Planchée
(AEPEM, AEPEM 19/03)
Een potige, wat aan de Auvergne refererende, soms rauwe touche door Emmanuelle Bouthillier van haar viool (ook zang en voeten) en Yannick Laridon (diatonisch accordeon) vormen, samen met de ritmieke contrabas van Dylan James (ook zang), de basis voor een stevige portie balfolk uit Haute-Bretagne, samengebracht op een behoorlijk gedocumenteerde cd.

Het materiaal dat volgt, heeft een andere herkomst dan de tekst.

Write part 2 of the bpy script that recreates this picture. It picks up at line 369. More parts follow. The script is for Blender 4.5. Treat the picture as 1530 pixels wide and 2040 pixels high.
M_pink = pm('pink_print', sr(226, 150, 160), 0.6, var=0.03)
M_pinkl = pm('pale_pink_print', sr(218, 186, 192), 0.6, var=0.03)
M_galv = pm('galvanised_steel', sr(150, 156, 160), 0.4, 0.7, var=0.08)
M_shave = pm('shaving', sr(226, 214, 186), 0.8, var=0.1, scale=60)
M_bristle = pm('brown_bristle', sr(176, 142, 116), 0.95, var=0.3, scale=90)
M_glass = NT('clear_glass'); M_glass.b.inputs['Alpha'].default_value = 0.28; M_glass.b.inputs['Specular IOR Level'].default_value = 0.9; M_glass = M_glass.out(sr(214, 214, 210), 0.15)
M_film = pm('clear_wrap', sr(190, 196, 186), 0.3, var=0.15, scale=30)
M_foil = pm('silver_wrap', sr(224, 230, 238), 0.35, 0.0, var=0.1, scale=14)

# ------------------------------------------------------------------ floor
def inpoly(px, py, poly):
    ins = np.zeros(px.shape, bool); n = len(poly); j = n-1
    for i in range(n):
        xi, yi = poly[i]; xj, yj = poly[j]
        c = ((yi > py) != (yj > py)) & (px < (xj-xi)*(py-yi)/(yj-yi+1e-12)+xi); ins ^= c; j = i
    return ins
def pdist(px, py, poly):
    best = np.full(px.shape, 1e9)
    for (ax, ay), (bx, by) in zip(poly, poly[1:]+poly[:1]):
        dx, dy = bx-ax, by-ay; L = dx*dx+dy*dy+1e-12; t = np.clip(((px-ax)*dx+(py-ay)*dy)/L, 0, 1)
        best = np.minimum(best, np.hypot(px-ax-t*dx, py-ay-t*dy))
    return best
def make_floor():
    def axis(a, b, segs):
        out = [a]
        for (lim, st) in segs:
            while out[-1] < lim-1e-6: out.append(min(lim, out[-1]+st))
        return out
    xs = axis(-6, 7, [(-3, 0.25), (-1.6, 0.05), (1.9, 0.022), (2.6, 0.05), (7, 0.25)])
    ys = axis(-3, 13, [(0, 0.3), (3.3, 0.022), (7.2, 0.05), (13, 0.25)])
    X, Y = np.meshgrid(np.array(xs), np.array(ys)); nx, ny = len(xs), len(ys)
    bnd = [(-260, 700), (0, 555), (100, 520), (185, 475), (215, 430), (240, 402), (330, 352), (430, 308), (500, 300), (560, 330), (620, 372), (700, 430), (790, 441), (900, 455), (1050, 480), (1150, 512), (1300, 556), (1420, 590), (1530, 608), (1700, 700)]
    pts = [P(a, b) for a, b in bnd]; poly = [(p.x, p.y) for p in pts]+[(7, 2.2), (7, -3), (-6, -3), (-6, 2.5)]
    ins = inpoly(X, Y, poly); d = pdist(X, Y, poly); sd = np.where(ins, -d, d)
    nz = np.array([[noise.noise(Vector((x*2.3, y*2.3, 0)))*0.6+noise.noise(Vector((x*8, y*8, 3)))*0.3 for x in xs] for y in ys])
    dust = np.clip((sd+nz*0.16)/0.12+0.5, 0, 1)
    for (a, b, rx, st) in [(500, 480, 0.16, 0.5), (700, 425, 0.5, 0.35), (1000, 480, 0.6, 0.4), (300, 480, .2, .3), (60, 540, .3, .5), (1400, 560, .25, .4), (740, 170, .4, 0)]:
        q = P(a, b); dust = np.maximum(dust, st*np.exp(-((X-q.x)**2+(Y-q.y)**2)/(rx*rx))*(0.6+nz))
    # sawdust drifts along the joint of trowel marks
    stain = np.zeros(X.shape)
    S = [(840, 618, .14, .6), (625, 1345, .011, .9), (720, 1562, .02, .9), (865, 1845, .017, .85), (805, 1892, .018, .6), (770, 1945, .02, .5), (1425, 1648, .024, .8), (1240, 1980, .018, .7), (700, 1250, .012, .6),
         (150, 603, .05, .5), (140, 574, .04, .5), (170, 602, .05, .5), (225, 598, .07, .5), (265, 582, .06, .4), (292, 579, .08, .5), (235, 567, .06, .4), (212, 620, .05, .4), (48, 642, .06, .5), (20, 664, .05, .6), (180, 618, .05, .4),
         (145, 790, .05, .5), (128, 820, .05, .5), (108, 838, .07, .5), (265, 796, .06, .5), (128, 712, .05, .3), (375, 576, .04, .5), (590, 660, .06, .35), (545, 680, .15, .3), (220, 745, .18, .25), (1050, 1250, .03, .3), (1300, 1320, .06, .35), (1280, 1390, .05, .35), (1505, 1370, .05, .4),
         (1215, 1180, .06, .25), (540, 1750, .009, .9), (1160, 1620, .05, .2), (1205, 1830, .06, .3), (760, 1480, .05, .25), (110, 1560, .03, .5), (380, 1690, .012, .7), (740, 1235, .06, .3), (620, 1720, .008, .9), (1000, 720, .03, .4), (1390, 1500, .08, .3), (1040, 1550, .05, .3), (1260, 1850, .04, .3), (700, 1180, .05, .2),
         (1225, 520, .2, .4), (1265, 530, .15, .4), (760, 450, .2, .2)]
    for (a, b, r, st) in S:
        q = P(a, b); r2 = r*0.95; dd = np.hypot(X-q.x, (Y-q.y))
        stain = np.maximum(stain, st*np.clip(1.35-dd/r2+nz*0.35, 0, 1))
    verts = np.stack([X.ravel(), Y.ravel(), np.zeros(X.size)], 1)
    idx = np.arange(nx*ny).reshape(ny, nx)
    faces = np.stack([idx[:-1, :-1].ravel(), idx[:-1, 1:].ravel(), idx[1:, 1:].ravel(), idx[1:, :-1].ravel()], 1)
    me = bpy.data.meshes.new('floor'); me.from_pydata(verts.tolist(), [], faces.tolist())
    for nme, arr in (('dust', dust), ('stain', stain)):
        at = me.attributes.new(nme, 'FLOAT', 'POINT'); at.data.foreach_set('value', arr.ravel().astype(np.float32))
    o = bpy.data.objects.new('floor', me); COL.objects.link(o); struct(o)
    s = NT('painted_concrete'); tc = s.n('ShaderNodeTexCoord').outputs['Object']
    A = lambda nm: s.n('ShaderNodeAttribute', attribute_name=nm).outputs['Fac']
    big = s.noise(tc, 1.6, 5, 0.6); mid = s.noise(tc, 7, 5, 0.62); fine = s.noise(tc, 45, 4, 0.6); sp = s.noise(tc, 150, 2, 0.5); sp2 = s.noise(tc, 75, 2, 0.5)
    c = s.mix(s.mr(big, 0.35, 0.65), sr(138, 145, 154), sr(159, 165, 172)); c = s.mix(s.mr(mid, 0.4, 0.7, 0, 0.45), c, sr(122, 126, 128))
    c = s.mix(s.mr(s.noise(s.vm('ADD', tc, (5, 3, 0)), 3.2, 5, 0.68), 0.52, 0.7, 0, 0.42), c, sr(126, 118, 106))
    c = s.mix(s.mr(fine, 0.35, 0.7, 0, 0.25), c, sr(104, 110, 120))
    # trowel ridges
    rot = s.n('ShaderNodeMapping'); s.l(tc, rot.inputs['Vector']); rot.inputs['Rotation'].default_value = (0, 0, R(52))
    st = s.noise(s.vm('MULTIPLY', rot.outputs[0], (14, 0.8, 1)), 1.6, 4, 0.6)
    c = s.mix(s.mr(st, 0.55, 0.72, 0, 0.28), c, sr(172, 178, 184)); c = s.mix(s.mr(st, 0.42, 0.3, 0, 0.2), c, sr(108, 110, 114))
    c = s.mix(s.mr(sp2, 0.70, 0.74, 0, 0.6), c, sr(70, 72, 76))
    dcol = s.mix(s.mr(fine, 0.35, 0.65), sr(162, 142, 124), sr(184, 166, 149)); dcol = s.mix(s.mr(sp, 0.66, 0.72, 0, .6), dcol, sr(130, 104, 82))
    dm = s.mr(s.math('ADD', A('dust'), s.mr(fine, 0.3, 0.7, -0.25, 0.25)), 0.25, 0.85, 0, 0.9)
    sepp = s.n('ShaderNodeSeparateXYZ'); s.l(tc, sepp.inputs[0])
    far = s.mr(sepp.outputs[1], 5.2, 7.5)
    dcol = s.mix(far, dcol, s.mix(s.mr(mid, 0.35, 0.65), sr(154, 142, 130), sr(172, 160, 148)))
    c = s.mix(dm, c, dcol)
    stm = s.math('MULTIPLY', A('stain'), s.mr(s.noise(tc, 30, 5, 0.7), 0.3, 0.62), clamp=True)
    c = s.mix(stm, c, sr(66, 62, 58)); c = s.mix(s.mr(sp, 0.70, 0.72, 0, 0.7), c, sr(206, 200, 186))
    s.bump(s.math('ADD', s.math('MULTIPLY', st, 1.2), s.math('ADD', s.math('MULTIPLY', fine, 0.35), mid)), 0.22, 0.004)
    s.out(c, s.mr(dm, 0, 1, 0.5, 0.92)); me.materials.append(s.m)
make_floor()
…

De hier gebrachte nummers werden immers teruggevonden in diverse privéverzamelingen. Uiteraard zijn er verschillende heel courante dansvormen terug te vinden, zoals in de openende polka Le Limousin. Daarnaast zijn er enkele avant-deux, een avant-deux de travers, sterk gedragen door de trekzak, waarbij de viool zich heel frivool komt mengen en wat verder een ronkende avant-deux de long, met Les Petits Oignons, waar ook gaste Marthe Tourret (viool, zang, voeten) zich in de strijd gooit, en een niet conventionele solopartij van de contrabas de inzet levert. Deze laatste, heel percussief benut, doet dit nog eens over in de mazurka La Limonade de sureau.
Boeiend is ook Les Filles de Langast, een suite du Mené met een ingezongen ronde en bal. Naast een instrumentale maraîchine is ook de ridée La forge, waar ze de vrijheid namen aan het ietwat mysterieuze slot van de tekst van Léon Lecointre nog een nieuw verhaal te breien, heel bekoorlijk, niet in het minst door de samenzang van Emmanuelle en Dylan.
De extra viool van Marthe is zeker ook welkom in nummers als de Scottiche à Leffondré, die tot het vioolrepertoire van de gelijknamige familie behoorde, en de passepied Aux riches je les vends. De afsluitende, eveneens gezongen tour Limas vormt evenzeer een toppertje. Opvallend is het hoe ze erin slagen om vanuit zuivere akoestische benadering van viool, trekzak en contrabas steeds opnieuw een klank te scheppen die de ruimte volledig vult.